Columna de Iván Poduje: Cárceles para Chile
Por Iván Poduje, arquitecto
Los carteles del crimen organizado latinoamericanos tienen una particularidad que los distingue de las mafias norteamericanas o europeas. En nuestra región, estos grupos nacen, crecen y se consolidan desde las cárceles. Pablo Escobar se hizo famoso por sus instalaciones en la prisión de Envigado y el tren de Aragua llegó a controlar el penal de Tocorón como una mini ciudad, con piscinas, bares, canchas deportivas, tal como relata Ronna Rísquez en su extraordinario libro.

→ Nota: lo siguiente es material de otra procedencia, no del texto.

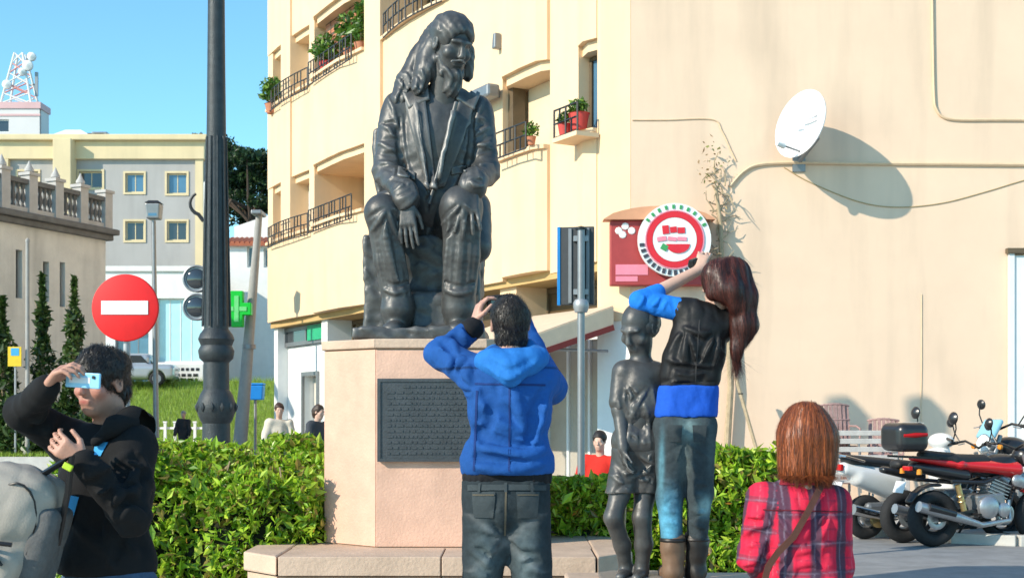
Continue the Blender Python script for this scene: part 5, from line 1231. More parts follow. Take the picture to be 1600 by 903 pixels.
for x0 in (1044, 1082): lay('back_pocket', [(x0, 664), (x0 + 22, 664), (x0 + 20, 690), (x0 + 2, 690)], M_PKT, kjn, kw, .004, 0, 6, 6)
M_BOOT = mat('black_boot', (.018, .016, .015), .45, 0, .2, 20.); M_BOOTT = mat('tan_boot', (.17, .10, .06), .6, 0, .2, 20.)
for an, mt in ((anL, M_BOOTT), (anR, M_BOOT)):
    v = Vox(an - [.12, .15, .14], an + [.12, .3, .2], .009); v.cap(an + [0, 0, .08], an + [0, 0, -.07], .062, .055, .02).cap(an + [0, -.02, -.09], an + [-.02, .14, -.095], .045, .04, .03); v.cut((0, 0, GZ + .004), (0, 0, -1)); v.warp(lambda p: wave(p, 7, 45, .004)); b_ = v.obj('boot', mt, kw)
    obj('boot_cuff', MB().torus(an + [0, 0, .085], .056, .012, n=20, m=8), M_BOOT, b_, world=True)
ph = thing('camera', 'small black camera held up by the long-haired woman', 'camera', q(1094, 418, .24)); c_ = q(1092, 412, .20)
obj('body', MB().box(c_, (.11, .035, .07), rotm(.1, -.35, .6)), M_BLK, ph, world=True, bevel=.006); obj('lens', MB().lathe([(.024, 0), (.024, .04), (.02, .044)], c_ + [-.01, .015, 0], 16, rotm(-math.pi / 2, 0, .6)), M_BLK, ph, world=True)

# ---- man in the black hoodie at the left, phone held before his eyes
Y0 = 4.6; q = lambda px, py, y=0.: P(px, py, Y0 + y)
hm = thing('person', 'dark-haired man in a black hoodie holding a phone before his eyes', 'person', (q(172, 700)[0], Y0, 0), 0, 'people at the monument')
hd = q(158, 600, -.03); ff = nrm((-.40, -.91, -.08)); lf = nrm((.91, -.40, 0))
sL, eL, wL = q(208, 700, -.07), q(205, 808, -.19), q(132, 722, -.30); sR, eR, wR = q(112, 692, .06), q(36, 645, -.10), q(72, 606, -.27)
hipL, hipR = q(195, 925, -.03), q(140, 925, .03); knL, knR = q(200, 1110, -.05), q(142, 1110, .02)
anL = np.array([knL[0], knL[1], .09]); anR = np.array([knR[0], knR[1], .09])
lo, hi = bounds([eL, eR, hd, anL, anR, wL, wR], .18)
v = Vox(lo, hi, .0065); hq = head(v, hd, ff, (.02, 0, 1), .98, .015)
v.chain([q(172, 690, .03), hd + [.02, .02, -.07]], [.062, .054], .03); v.ell(q(168, 760), (.11, .07, .18), None, .04); v.ell(q(168, 890), (.10, .06, .11), None, .05); v.cap(q(167, 800), q(168, 860), .07, .07, .05)
v.chain([sL, eL, wL], [.04, .036, .027], .01); v.chain([sR, eR, wR], [.04, .036, .027], .01); v.chain([hipL, knL, anL], [.07, .055, .045], .03); v.chain([hipR, knR, anR], [.085, .06, .045], .03)
hand(v, wR + [.0, 0, .0], (.55, -.35, .55), (.3, .3, -.9), (.6, .5, .5), .185, (.45, .75, .6), .05); hand(v, wL, (-.75, -.2, .55), (-.2, .9, .2), (.3, .1, .9), .18, (.5, .7, .6), .05)
def facecol(p):
    l_ = np.cross((.02, 0, 1), ff); l_ /= np.linalg.norm(l_); u_ = np.cross(ff, l_); u_ = u_ if u_[2] > 0 else -u_; d = p - hd; x, y, z = d @ l_, d @ ff, d @ u_
    c = np.tile(np.array((.47, .245, .175)), (len(p), 1)); g = lambda cx, cy, cz, r_: np.exp(-((x - cx) ** 2 + (y - cy) ** 2 + (z - cz) ** 2) / r_ ** 2)[:, None]
    c = c + (np.array((.50, .17, .13)) - c) * np.clip(g(.045, .06, -.02, .03) + g(-.045, .06, -.02, .03) + g(0, .11, -.02, .016), 0, 1) * .7
    lip = np.exp(-((z + .0575) / .009) ** 2 - (x / .022) ** 2)[:, None] * (y > .06)[:, None]; c = c + (np.array((.40, .10, .09)) - c) * lip
    st_ = np.clip(np.exp(-((z + .085) / .035) ** 2)[:, None] * (y > .0)[:, None] * .35, 0, 1); return c + (np.array((.20, .13, .11)) - c) * st_
v.obj('body', mat('skin_toned', (0, 0, 0), .5, 0, .10, 25., .15, 60., spec=.4, attr='tone'), hm, facecol)
v = Vox(hd - .2, hd + .2, .0055); R_ = np.stack([np.cross((0.02, 0, 1), ff), ff, np.cross(ff, np.cross((.02, 0, 1), ff))], 1); R_ /= np.linalg.norm(R_, axis=0)
v.ell(hd + R_ @ np.array([0, -.012, .044]), (.083, .104, .096), R_, .01); v.ell(hd + R_ @ np.array([0, -.06, -.03]), (.068, .05, .06), R_, .02)
v.ell(hd + R_ @ np.array([0, .125, -.055]), (.105, .11, .112), R_, .006, sub=True)
for e in (-1, 1): v.ell(hd + R_ @ np.array([e * .085, .015, -.03]), (.03, .035, .055), R_, .004, sub=True)
v.warp(lambda p: wave(p, 6, 55, .004)); hr = v.obj('hair', M_HAIR, hm)
strands(hr, hr, hd + R_ @ np.array([0, -.04, .13]), 6000, .035, .0011, [(.014, .012, .011), (.026, .02, .017), (.04, .032, .027)], 4, M_STRAND, .25, .004, 4, None, .55, .3)
for e in (-1, 1): obj('eyebrow', MB().tube([hd + R_ @ np.array([e * .014, .097, .036]), hd + R_ @ np.array([e * .034, .094, .041]), hd + R_ @ np.array([e * .052, .080, .034])], .0045, 6), M_HAIR, hm, world=True)
v = Vox(lo, hi, .0085)
v.ell(q(166, 760), (.175, .125, .22), None, .05); v.ell(q(166, 860), (.165, .125, .16), None, .06); v.cap(sL, sR, .078, .078, .05); v.chain([sL, eL, wL], [.078, .066, .048], .04); v.chain([sR, eR, wR], [.078, .066, .047], .04)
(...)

¿Cómo un lugar que castiga a los infractores se transforma en una plataforma para expandir sus redes? Básicamente porque es muy fácil tomarse el control del penal. Basta que 20 reos con armas y recursos se organicen, y cuenten con ayuda externa, para que expandan sus redes, incluyendo a los guardias y sin que nadie lo note desde afuera.
La clave de esta expansión es el hacinamiento carcelario. La proximidad entre criminales avezados y primerizos permite que los primeros usen a los segundos como fuente de recursos, cobrando por protección, camas o drogas. Luego los reclutan y como los primerizos tienen condenas bajas, los mandan a delinquir a otras ciudades para que, al caer presos, operen como embajadores de la banda en otros recintos carcelarios. Así, el Primer Comando de la Capital (PCC) brasileño pasó de ser una pandilla de favela presa en Taubaté, a una organización internacional de crimen organizado que opera en seis países, con 35 mil integrantes, de los cuales aproximadamente un cuarto sigue viviendo en prisiones.
En Chile esté fenómeno ya aterrizó. En Tarapacá, el 46% de la población penal es extranjera y en Arica llega al 33%. Es fácil suponer que un porcentaje no despreciable, forme parte de bandas como el Tren de Aragua, que hoy manda en Alto Hospicio o de las mafias colombianas que controlan la Chimba Alta en Antofagasta, donde el porcentaje de extranjeros en prisiones llega al 29%. Con los penales del norte controlados, es cosa de tiempo para que el crimen organizado se expanda a otros penales, reclutando a delincuentes primerizos para crear embajadores.
La única forma de evitarlo es reducir el hacinamiento y segregar a los prisioneros de alto riesgo y para eso se requieren nuevas cárceles. Como es costumbre en Chile, nadie quiere hablar de este tema incómodo. El ministro de Justicia, Luis Cordero, está demasiado ocupado defendiendo a los amigos del Presidente del escándalo de las fundaciones, y el programa de concesión de recintos penales del MOP fue desmantelado por razones ideológicas.
Otro problema es la resistencia natural de cualquier alcalde a recibir un penal en su comuna por las externalidades negativas que tienen estos recintos. Y no faltará el progre que le diga que construir prisiones solo agrava el problema, que ya tenemos suficiente presos por habitante y que los derechos humanos de los reos deben ser salvaguardado. Puro buenismo basado en lugares comunes, pero en nada de evidencia sobre la amenaza del hacinamiento en la propagación del crimen.
¿Qué hacemos entonces? Hace algunos años alguien propuso ocupar una isla para construir nuevas prisiones. Creo que es momento de reflotar esta idea y de expandirla a cuatro o cinco islotes del sur, relativamente equidistantes para facilitar el abastecimiento. Prisiones de máxima seguridad, con pocas guardias y monitoreo que impida las fugas. Y debemos hacerlo rápido. Las bandas internacionales ya aterrizaron en Chile, controlan el norte y se están moviendo hacia centros urbanos del centro y el sur, mientras nuestra élites políticas, empresariales e intelectuales siguen soñando con sus grandes reformas y nuevas constituciones.